R E C E N S I O N E
Recensione di Stefania D’Egidio
Quando mi sono imbattuta nel suo album, lo confesso, non sapevo neanche chi fosse Austin Meade e la prima reazione è stata: “Ah però…”, poi sono andata avanti così fino all’ultima traccia. Bel faccino, l’emergente texano, barba e lunghi capelli biondi nella cover tutta colorata di Abstract Art of An Unstable Mind, pubblicato il 7 ottobre per Snakefarm Records, seconda collaborazione con l’etichetta inglese dopo il lavoro di esordio Black Sheep, con cui aveva superato i sessanta milioni di streaming, del resto la mission della scuderia di Dante Bonutto è quella di far conoscere nomi nuovi del panorama rock roots, country e blues (tra i vari nomi anche The White Buffalo). Meade suona a livello professionale da sette anni, essendosi fatto le ossa in tour, nella scena Red Dirt del Texas e dell’Oklahoma, capace di spaziare tra la pesantezza del rock e la crudità della musica emo, sempre però mostrando le sue straordinarie doti di cantautore in ogni brano.

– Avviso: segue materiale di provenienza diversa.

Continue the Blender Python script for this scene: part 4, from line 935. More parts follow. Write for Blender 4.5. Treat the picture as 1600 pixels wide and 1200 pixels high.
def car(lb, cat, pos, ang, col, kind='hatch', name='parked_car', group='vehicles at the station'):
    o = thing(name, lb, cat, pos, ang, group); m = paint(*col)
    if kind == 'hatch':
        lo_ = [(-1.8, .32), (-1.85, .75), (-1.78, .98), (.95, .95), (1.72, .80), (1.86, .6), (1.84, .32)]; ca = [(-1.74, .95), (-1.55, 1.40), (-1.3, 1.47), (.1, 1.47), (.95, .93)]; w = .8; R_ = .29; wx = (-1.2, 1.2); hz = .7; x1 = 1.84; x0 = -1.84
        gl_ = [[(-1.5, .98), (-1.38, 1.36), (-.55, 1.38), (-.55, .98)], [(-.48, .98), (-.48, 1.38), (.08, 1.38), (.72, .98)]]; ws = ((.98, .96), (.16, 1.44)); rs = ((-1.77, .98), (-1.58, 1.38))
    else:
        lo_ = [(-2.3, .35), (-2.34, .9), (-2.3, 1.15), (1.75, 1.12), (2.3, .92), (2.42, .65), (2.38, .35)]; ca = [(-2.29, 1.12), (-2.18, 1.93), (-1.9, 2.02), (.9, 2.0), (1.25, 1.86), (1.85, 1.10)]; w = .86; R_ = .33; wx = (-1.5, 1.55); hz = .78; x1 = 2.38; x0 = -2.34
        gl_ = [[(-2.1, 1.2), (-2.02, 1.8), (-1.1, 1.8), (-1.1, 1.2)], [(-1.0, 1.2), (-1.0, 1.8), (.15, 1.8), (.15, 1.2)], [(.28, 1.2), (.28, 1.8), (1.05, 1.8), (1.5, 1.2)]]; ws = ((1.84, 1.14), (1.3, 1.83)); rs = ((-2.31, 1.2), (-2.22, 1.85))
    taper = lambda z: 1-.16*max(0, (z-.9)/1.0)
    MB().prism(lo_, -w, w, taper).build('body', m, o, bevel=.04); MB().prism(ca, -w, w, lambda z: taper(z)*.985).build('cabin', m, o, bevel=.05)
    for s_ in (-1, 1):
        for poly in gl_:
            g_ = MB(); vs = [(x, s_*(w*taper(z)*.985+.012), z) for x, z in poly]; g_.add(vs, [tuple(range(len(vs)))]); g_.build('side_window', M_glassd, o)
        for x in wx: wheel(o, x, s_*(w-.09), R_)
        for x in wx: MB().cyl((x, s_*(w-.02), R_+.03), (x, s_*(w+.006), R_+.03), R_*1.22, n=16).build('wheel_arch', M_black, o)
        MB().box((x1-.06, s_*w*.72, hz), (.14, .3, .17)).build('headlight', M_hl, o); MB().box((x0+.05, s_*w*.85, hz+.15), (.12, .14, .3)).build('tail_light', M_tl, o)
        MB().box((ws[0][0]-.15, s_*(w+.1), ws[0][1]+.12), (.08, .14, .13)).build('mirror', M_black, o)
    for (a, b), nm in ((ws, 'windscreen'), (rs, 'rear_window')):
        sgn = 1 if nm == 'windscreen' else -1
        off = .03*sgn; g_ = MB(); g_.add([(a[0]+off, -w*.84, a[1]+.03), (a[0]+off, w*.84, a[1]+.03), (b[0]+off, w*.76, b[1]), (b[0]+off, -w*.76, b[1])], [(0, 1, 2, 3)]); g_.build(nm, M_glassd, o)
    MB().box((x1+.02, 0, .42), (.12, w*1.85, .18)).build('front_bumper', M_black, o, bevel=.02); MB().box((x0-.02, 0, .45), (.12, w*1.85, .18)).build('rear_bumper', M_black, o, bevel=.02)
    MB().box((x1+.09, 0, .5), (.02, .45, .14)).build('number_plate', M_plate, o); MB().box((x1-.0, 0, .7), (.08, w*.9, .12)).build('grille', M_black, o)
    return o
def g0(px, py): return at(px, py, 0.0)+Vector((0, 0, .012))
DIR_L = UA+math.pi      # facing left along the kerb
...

Un lavoro di diciannove pezzi, in realtà non tutti veri e propri brani, perché alcuni sono interludi parlati della immaginaria stazione radio LMAM. Alla realizzazione del disco hanno collaborato il suo chitarrista di lunga data e partner creativo David Willie, il batterista Aaron Hernandez e il bassista Jordan Pena. Si potrebbe definire un concept album, un viaggio attraverso le varie tappe della vita di tre personaggi, dall’adolescenza all’età adulta: così Austin, nei panni di un regista in formato audio, accompagna i suoi personaggi, descrivendo il loro stato d’animo e i loro pensieri man mano che la vita si fa più complicata.